Каждое общество, в зависимости от присущих ему социокультурных практик, производит свои совершенно уникальные типы распределения насилия. Более того, даже каждое сообщество, в зависимости от своего строения и функционального устройства, производит лишь определенные типы насильственных практик и почти не способно производить другие. То же правило касается и управленческих систем, то есть государств. Иначе говоря, характерные типы насилия, их распределение во времени и пространстве и типичная для них инструментализация может служить неким отражением, за которым можно идентифицировать сообщество, общество или государство, сгенерировавшее это насилие. Это также касается и политического насилия, который мы обычно называем терроризмом. Поэтому я преимущественно осторожно отношусь к неизбирательному применению термина «международный терроризм»: слишком велика опасность ложного определения цели, и соблазн пренебречь разницей между террористами и социальными движениями, и записать в террористы всех, кому что-то не нравится. По той же причине я скептически смотрю на попытки россиян переложить свои преступления на других - слишком уж у них характерен паттерн, чтобы его можно было скрыть при их сегодняшних интеллектуальных способностях.

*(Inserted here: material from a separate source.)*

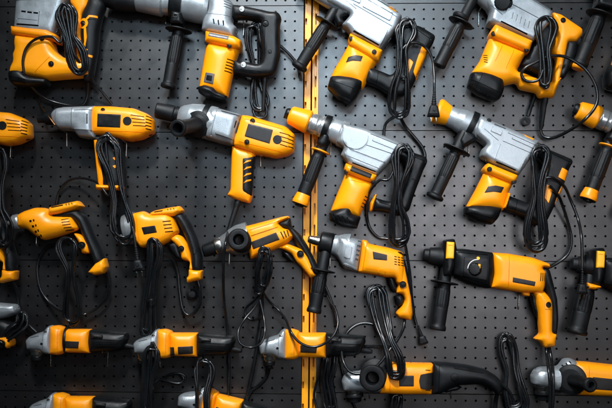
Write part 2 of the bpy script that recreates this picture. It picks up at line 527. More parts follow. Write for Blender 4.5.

Так вот: тот паттерн насильственного поведения, который мы сейчас видим в исполнении наших внезапных «террористов», не был до сих пор присущим ни нашему обществу в целом, ни одному нашему сообществу в частности. До того момента, пока у нас не начали действовать враждебные диверсионные сети. А потом к ним присоединились еще более враждебные отечественные сценаристы развлекательных шоу. Если вы понимаете, о чем я ...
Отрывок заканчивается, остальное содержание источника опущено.